The notice must identify the minimum wage to which the person aggrieved claims entitlement, the actual or estimated work dates and hours for which payment is sought, and the total amount of alleged unpaid wages through the date of the notice.

Fla. Stats. § 448.110(6)(a). Once the employee gives notice of the claim, the employer has fifteen days to pay the unpaid wages or otherwise resolve the claim. § 448.110(6)(b). If the employer does not settle the claim within that period, then the employee may bring suit under the FMWA. Id. Courts in this District have routinely dismissed FMWA claims that fail to satisfy the pre-suit notice requirement. See, e.g., Gomez v. Kern, No. 12-20622-CIV-COOKE/TURNOFF, 2012 U.S. Dist. LEXIS 44102, at *4-5 (S.D. Fla. Mar. 29, 2012); Dominguez v. Design by Nature Corp., No. 08-20858-CIV-O'SULLIVAN, 2008 U.S. Dist. LEXIS 83467, at *3-5 (S.D. Fla. Sept. 25, 2008).
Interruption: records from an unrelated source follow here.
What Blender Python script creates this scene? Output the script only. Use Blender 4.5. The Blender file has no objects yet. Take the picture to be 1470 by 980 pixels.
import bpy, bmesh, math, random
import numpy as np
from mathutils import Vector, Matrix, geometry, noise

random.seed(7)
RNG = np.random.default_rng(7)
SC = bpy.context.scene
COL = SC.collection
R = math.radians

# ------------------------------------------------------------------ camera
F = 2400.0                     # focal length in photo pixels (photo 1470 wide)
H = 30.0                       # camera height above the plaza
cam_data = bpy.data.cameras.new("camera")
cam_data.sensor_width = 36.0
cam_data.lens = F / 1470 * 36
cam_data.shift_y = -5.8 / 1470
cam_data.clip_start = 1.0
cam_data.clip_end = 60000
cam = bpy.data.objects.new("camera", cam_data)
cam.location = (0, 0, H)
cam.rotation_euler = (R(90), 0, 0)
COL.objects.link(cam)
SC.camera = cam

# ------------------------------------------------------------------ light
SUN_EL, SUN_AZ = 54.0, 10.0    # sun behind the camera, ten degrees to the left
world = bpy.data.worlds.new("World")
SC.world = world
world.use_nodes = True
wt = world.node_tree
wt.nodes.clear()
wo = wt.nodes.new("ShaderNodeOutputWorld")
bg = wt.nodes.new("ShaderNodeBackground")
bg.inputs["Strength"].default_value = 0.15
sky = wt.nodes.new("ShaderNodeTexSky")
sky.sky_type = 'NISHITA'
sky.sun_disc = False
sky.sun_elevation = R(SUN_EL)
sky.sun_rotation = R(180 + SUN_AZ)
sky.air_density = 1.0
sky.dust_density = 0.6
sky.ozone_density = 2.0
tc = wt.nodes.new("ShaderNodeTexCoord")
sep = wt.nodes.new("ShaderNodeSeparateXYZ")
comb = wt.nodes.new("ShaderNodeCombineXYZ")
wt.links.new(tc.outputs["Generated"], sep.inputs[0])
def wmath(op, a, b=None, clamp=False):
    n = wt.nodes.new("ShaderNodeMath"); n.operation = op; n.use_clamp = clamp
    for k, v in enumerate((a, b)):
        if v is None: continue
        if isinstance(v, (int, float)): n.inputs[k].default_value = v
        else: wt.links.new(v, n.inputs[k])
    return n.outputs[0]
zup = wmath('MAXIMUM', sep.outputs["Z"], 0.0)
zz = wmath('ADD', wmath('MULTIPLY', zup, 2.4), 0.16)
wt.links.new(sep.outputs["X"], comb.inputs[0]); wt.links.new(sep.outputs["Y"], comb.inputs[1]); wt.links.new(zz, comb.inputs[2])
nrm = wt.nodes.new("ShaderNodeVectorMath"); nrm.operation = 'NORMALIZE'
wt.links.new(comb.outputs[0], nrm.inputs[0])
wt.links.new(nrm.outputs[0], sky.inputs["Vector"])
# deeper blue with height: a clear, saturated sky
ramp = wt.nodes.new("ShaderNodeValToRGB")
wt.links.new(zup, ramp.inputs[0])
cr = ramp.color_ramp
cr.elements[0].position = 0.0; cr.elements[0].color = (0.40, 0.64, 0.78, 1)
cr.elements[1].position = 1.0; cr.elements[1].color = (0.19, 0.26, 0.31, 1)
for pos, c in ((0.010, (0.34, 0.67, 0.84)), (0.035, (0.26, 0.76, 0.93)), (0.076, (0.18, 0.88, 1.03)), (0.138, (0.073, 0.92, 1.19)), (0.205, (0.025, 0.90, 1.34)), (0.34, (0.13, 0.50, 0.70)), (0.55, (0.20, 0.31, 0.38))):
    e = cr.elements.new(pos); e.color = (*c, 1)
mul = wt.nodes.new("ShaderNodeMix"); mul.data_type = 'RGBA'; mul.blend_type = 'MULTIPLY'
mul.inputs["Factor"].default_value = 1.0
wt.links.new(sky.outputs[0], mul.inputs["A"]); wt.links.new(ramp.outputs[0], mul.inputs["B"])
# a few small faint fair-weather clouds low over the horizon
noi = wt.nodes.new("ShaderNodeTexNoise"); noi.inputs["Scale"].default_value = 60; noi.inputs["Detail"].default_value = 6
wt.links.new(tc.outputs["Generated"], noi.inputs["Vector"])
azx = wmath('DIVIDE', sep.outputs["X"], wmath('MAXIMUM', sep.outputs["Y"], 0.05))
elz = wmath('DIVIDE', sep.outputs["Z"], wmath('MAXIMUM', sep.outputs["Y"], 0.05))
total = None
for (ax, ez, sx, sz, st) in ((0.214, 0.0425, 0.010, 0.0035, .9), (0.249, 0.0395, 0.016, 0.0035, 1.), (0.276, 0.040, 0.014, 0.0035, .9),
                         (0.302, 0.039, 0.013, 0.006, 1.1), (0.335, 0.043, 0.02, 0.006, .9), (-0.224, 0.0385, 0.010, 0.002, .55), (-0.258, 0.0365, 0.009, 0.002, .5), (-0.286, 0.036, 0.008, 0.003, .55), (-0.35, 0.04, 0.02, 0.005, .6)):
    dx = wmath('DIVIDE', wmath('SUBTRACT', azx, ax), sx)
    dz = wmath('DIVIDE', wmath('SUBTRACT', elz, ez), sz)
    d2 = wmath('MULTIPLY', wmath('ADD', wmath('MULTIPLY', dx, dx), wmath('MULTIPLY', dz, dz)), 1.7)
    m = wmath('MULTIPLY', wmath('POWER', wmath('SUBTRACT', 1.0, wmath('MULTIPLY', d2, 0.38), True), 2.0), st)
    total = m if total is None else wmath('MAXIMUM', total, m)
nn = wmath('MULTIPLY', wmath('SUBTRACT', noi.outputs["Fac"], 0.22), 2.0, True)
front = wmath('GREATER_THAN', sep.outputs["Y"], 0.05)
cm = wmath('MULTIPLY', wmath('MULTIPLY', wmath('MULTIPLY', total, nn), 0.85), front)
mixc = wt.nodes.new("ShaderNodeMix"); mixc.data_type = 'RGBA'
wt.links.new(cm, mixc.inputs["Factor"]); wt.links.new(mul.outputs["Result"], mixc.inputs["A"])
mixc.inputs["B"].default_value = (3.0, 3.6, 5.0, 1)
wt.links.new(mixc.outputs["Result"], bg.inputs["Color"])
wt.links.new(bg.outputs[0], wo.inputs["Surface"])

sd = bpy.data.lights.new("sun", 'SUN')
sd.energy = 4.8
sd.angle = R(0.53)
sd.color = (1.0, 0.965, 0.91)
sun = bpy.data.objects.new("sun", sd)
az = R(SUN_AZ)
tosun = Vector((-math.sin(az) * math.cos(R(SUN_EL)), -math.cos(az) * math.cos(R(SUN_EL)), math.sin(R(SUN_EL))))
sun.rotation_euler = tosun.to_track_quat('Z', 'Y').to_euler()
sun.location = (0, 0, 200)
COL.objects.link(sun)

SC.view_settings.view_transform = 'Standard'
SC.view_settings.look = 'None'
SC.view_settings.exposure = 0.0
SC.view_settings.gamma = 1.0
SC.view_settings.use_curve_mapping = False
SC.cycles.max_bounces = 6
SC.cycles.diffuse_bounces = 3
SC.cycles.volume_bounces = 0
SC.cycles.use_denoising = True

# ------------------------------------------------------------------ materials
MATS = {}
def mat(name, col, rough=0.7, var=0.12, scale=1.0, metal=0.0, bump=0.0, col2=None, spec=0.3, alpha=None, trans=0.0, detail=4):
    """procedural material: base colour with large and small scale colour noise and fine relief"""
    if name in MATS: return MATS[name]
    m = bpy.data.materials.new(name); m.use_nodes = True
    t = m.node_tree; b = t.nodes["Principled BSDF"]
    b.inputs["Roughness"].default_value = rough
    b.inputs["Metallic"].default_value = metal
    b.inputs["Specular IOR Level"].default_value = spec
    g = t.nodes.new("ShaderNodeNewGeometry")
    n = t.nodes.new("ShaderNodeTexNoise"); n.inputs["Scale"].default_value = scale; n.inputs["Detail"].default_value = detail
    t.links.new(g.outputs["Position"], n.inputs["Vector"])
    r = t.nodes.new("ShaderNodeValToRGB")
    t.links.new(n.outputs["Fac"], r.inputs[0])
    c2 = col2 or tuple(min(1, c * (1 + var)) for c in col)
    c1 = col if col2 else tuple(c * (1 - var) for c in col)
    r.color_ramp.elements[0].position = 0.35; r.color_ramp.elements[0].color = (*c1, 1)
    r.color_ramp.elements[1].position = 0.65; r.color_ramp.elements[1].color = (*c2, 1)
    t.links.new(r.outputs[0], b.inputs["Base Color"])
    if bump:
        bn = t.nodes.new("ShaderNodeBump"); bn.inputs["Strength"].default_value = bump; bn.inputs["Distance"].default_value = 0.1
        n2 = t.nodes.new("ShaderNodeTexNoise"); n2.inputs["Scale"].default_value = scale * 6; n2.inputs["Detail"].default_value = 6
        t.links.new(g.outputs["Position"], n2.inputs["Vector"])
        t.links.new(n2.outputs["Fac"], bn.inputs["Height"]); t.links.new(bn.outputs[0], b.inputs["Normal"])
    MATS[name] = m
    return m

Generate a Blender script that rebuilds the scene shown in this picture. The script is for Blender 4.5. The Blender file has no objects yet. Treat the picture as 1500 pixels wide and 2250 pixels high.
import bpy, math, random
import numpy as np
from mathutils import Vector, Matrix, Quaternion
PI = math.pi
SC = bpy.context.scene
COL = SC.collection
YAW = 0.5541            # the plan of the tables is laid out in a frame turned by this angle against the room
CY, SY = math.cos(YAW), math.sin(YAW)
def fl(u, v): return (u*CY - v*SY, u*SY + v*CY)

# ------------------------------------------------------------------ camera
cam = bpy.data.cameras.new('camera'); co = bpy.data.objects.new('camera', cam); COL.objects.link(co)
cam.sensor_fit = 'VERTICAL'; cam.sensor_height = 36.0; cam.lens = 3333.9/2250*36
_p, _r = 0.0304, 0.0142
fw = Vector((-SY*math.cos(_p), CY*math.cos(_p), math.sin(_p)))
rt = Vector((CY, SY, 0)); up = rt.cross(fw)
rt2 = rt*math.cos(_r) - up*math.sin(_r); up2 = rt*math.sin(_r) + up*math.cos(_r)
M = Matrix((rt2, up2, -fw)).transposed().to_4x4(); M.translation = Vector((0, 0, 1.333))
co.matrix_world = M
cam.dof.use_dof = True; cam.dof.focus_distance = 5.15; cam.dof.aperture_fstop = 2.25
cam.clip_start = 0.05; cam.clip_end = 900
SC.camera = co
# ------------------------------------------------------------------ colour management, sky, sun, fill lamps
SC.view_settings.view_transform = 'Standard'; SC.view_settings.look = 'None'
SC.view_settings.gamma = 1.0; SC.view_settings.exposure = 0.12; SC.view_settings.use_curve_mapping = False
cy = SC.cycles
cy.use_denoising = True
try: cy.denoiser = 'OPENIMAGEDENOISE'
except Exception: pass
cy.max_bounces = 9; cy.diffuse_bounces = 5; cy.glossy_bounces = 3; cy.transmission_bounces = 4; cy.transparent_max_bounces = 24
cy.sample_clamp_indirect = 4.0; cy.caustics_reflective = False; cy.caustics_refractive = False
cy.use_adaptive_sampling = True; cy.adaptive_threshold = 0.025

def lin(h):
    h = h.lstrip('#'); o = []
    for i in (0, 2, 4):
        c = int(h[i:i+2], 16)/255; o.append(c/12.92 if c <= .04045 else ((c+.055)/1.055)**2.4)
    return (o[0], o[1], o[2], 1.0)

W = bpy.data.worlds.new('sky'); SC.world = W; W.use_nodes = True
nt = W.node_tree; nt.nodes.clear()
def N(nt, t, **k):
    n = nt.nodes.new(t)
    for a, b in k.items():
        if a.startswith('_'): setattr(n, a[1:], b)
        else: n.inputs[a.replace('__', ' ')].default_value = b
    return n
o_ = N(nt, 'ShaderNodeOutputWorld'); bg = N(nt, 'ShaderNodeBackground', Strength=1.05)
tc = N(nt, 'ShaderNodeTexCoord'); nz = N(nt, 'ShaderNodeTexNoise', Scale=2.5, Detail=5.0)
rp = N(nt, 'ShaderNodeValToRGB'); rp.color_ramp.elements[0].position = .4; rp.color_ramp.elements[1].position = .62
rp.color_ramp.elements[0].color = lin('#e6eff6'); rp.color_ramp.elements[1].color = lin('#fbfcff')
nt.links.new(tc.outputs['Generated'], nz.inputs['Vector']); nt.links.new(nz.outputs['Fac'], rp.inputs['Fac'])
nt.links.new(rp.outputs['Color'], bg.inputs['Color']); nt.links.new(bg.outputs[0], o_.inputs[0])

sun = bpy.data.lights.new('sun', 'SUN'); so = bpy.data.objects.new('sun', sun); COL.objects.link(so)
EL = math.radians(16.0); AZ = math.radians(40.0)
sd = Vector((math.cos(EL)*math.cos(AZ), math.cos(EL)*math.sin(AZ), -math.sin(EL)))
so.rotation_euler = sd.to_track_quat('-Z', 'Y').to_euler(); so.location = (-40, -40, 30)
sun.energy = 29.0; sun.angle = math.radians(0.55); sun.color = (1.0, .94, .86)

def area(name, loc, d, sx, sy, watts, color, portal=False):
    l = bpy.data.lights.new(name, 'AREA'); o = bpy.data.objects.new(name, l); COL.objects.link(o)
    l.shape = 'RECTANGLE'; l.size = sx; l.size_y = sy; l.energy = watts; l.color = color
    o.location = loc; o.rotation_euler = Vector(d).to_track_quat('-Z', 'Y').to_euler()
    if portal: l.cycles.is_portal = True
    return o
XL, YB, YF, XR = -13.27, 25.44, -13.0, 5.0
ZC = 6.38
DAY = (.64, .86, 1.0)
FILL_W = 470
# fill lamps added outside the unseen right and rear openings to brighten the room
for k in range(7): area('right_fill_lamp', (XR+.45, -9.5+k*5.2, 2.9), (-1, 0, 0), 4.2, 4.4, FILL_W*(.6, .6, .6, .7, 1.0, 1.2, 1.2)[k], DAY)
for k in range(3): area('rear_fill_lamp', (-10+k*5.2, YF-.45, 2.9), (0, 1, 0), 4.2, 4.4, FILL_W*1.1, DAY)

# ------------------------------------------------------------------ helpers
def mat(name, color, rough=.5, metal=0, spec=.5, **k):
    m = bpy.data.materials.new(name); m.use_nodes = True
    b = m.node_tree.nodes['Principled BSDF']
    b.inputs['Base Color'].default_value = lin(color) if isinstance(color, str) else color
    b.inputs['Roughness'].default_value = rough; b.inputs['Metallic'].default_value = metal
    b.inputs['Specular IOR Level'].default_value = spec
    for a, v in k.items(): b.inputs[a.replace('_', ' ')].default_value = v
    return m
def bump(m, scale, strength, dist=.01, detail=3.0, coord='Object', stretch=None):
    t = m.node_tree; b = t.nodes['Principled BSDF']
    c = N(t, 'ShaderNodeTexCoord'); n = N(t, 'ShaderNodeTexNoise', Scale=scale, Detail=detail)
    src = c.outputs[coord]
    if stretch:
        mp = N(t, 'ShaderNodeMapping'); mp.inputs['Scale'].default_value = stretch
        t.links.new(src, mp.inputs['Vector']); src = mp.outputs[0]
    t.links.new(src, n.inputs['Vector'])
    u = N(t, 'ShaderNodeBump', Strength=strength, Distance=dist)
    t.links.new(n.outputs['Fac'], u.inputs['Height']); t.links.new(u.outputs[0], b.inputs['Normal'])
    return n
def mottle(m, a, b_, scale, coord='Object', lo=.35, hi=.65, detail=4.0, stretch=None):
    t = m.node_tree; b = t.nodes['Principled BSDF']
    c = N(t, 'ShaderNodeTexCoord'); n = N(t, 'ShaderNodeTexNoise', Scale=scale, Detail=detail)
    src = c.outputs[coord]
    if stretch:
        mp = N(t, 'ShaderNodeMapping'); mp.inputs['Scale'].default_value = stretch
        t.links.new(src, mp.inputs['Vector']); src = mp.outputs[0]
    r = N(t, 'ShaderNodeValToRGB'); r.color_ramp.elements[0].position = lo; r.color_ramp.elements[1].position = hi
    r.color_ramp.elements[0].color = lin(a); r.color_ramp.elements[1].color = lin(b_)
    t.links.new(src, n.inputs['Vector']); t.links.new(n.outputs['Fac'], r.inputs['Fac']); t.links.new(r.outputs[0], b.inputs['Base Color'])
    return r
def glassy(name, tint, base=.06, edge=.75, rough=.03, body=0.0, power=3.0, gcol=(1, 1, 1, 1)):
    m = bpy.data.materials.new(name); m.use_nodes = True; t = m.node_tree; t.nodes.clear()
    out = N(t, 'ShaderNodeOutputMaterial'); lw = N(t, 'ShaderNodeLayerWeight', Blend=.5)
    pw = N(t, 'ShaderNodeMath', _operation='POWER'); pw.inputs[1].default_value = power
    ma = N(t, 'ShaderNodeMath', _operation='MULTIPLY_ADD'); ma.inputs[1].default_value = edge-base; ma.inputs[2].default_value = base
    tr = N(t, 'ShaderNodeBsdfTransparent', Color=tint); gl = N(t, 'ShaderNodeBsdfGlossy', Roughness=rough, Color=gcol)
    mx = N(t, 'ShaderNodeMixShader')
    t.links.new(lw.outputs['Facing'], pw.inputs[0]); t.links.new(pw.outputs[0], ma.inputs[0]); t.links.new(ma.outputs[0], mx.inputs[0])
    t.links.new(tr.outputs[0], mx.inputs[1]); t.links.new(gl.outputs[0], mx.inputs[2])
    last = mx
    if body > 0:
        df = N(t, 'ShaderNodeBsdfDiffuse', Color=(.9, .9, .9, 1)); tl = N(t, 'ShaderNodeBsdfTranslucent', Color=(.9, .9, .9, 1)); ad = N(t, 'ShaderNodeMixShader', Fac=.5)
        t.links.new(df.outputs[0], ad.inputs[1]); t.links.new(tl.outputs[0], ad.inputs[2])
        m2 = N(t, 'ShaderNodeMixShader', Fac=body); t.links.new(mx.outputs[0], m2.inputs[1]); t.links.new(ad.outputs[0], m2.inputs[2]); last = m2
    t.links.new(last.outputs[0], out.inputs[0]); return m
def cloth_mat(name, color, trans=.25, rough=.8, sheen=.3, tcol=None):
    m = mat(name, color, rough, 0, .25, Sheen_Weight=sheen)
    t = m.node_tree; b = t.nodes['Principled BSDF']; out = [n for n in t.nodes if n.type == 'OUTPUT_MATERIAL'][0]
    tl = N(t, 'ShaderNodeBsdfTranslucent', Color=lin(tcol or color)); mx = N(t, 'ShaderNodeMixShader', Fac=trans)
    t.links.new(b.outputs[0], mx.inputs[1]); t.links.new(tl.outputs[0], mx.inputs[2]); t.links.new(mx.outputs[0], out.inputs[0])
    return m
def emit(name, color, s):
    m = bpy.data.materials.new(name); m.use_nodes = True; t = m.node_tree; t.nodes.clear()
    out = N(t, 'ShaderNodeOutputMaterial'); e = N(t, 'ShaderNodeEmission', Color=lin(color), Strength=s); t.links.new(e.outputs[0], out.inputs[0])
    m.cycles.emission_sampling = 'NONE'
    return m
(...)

In the instant motion, Defendant concedes that Plaintiff provided notice of her claim, but disputes that the notice satisfied § 448.110(6)(b). Defendant purports to attach a copy of the notice to the present motion. However, Plaintiff makes no reference to any pre-suit notice in her Amended Complaint, nor does she attach it to the Amended Complaint. At the motion to dismiss stage, the Court will not consider matters outside the pleadings. Accordingly, because the Court cannot determine whether the notice complied with the statutory requirement, the Court will dismiss Count II without prejudice. See Gomez, 2012 U.S. Dist. LEXIS 44102, at *4-5 (dismissing without prejudice FMWA claim where defendants disputed the adequacy of the notice, but plaintiff failed to plead the contents thereof).

IV. CONCLUSION

For the foregoing reasons, it is hereby

ORDERED AND ADJUDGED as follows:

1. Defendant's Motion to Dismiss Plaintiff's Amended Complaint [DE 22] is GRANTED in part and DENIED in part as follows: a. With respect to Count I of the Amended Complaint, the motion is DENIED. b. With respect to Count II of the Amended Complaint, the motion is GRANTED and Count II is DISMISSED without prejudice. 2. By no later than June 24, 2013, Plaintiffs may file a Second Amended Complaint in accordance with the above findings. Alternatively, by no later than June 24, 2013, Plaintiff may file a Notice to proceed solely on Count I. 3. Defendants' Answer will be due 14 calendar days from the filing of a Second Amended Complaint or Notice.

DONE AND ORDERED.

FootNotes


1. Defendant's nonprofit status is not pleaded in the Amended Complaint. However, in the instant motion, Defendant asks the Court to take judicial notice of its registration as a nonprofit entity, and Plaintiff does not object. As Plaintiff notes, a court may take judicial notice of certain facts not contained in the pleadings without converting a motion to dismiss into a motion for summary judgment. See Universal Express, Inc. v. United States SEC, 177 F. App'x 52, 53 (11th Cir. 2006). This includes facts contained in the public record. See id. at 53-54. Here, because Defendant is registered as a nonprofit with the Florida Division of Corporations, the Court will take judicial notice of this fact.